# Task statement:
Pick out every line holding the string "from" and copy it.

# Available data:
===

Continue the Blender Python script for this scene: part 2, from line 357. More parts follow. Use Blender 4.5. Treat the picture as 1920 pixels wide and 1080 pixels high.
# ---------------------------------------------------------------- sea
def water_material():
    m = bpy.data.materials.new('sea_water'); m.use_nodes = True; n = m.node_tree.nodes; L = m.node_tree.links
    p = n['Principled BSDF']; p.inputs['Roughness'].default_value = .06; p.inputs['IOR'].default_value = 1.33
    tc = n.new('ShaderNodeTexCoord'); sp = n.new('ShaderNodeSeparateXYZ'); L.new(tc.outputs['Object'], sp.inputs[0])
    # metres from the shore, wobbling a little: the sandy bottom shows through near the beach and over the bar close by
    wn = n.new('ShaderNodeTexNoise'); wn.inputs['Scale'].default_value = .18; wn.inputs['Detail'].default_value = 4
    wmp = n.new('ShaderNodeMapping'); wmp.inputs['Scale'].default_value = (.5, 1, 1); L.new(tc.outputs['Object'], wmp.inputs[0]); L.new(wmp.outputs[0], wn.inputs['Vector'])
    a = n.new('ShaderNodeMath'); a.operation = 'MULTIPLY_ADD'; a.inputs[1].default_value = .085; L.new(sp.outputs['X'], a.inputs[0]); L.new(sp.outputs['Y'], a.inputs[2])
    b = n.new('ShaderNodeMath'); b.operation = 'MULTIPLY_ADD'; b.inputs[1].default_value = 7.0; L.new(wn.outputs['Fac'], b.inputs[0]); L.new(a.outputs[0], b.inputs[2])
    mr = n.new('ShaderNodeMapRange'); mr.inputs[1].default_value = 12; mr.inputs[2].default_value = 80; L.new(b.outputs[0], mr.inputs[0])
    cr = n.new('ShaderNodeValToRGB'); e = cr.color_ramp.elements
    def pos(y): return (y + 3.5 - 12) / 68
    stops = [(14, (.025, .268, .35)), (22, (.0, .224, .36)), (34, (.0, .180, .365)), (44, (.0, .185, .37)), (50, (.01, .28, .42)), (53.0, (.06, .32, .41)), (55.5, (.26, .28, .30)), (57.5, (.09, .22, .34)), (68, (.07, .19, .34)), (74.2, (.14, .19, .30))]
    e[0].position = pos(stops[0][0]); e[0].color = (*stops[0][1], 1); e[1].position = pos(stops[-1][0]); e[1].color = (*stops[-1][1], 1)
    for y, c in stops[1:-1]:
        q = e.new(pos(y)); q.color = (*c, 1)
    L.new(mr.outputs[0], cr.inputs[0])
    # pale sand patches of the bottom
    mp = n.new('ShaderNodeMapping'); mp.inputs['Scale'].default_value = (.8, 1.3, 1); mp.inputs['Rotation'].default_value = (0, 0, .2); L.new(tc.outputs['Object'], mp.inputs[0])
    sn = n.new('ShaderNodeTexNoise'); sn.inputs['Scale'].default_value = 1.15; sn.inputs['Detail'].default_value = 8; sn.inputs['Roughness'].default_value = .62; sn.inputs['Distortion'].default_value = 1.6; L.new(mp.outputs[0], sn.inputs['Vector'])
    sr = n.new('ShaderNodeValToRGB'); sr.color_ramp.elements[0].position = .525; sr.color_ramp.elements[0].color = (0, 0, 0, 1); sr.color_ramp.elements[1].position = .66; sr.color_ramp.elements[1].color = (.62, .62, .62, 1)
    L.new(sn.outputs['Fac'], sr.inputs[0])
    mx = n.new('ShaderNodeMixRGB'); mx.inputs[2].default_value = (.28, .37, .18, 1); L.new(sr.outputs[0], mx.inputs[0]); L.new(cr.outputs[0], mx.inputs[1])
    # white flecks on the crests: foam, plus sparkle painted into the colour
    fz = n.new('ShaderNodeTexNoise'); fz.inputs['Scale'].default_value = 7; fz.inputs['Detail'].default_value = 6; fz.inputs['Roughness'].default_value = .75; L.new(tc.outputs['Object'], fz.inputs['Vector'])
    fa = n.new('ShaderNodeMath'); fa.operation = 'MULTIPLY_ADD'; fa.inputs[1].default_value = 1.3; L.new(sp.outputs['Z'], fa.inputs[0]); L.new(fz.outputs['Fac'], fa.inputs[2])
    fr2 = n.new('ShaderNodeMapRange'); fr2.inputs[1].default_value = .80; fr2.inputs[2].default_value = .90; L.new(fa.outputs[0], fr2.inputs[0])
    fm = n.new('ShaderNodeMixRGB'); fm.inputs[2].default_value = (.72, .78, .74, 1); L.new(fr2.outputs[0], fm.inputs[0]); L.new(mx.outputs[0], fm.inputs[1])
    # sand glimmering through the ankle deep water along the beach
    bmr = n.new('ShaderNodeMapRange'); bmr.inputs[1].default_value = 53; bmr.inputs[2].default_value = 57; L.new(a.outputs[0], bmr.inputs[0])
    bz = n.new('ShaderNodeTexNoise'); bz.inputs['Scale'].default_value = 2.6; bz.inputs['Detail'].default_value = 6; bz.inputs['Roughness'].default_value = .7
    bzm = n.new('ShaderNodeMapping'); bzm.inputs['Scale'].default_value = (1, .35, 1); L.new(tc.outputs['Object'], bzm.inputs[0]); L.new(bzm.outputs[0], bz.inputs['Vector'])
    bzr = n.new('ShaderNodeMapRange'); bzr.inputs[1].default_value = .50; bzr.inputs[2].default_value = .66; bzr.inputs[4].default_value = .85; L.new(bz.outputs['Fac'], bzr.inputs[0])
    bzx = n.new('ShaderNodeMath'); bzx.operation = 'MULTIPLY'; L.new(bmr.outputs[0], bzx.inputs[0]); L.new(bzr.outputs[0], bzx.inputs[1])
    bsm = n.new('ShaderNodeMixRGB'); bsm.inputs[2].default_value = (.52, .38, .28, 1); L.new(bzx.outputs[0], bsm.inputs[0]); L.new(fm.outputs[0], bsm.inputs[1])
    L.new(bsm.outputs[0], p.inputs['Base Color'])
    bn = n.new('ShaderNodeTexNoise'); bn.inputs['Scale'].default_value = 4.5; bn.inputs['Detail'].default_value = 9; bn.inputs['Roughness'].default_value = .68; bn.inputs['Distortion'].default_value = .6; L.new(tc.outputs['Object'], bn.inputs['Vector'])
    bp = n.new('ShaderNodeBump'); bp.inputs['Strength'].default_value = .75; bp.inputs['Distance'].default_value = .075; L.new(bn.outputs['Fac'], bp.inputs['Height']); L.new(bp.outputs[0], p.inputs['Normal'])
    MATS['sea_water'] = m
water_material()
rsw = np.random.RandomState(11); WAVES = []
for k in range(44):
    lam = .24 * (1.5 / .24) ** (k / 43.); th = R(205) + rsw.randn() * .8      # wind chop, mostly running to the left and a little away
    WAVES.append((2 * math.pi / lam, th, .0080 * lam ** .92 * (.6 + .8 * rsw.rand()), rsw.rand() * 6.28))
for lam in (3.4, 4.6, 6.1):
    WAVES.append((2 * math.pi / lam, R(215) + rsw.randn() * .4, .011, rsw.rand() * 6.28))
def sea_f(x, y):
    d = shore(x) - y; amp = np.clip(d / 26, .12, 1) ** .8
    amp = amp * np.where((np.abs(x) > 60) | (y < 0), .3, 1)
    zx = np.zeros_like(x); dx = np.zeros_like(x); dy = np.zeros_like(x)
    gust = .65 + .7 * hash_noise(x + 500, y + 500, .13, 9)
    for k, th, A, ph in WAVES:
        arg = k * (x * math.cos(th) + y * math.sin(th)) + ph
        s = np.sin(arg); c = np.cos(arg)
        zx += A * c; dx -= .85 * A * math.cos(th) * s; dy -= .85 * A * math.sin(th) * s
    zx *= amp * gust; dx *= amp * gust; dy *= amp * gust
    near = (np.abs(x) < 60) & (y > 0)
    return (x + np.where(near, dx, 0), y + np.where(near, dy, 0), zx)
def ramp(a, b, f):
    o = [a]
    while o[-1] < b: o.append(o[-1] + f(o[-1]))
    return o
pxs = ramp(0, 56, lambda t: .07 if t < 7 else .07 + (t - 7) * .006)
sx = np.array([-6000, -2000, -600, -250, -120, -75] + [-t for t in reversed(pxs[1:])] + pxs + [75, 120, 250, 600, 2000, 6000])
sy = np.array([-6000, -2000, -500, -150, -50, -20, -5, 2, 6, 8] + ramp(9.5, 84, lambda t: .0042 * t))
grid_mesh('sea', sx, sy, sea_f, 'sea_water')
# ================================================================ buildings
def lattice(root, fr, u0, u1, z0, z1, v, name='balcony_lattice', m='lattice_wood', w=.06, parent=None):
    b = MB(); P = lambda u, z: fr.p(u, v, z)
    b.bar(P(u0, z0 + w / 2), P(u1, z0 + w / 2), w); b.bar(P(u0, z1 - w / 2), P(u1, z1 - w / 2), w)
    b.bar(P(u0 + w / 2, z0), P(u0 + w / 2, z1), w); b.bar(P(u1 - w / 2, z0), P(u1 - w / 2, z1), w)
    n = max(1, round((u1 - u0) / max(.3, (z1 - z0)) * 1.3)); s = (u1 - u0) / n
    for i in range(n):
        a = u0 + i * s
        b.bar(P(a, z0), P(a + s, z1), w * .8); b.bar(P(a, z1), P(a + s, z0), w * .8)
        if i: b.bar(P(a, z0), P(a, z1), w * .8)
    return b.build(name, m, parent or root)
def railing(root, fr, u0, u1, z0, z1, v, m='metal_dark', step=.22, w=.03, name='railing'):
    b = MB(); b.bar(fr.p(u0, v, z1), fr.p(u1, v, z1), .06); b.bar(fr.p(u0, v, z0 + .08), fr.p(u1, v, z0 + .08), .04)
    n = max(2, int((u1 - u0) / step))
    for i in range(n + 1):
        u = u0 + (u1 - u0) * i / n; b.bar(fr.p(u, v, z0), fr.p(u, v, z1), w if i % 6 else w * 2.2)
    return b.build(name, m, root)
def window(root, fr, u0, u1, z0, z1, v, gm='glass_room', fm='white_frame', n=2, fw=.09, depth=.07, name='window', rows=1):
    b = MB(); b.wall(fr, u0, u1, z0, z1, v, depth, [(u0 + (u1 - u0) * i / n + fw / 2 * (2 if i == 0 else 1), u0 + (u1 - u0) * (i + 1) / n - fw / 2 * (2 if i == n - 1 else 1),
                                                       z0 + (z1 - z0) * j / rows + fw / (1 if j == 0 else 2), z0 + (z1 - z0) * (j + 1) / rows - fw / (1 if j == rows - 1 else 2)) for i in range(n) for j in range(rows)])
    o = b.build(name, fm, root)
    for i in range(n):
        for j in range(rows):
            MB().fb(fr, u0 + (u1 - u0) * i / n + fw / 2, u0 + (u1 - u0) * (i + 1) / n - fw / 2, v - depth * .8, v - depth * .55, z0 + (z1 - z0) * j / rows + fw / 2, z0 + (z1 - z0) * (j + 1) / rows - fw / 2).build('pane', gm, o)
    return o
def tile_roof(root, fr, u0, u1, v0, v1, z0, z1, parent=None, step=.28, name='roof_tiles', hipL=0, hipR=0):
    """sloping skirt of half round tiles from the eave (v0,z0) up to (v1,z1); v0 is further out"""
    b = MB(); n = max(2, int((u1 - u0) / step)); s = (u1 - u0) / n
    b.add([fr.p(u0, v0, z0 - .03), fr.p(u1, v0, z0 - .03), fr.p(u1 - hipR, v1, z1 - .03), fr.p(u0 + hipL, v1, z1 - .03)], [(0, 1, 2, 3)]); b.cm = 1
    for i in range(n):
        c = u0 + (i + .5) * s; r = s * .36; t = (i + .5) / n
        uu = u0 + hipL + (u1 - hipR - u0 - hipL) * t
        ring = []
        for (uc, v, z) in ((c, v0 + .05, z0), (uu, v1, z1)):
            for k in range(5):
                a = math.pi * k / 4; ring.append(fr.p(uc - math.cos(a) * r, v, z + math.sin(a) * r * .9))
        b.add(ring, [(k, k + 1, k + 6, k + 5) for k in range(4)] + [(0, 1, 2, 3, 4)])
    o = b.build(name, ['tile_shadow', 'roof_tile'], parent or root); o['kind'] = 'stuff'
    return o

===

# Task result:
Continue the Blender Python script for this scene: part 2, from line 357. More parts follow. Use Blender 4.5. Treat the picture as 1920 pixels wide and 1080 pixels high.
    # metres from the shore, wobbling a little: the sandy bottom shows through near the beach and over the bar close by
    """sloping skirt of half round tiles from the eave (v0,z0) up to (v1,z1); v0 is further out"""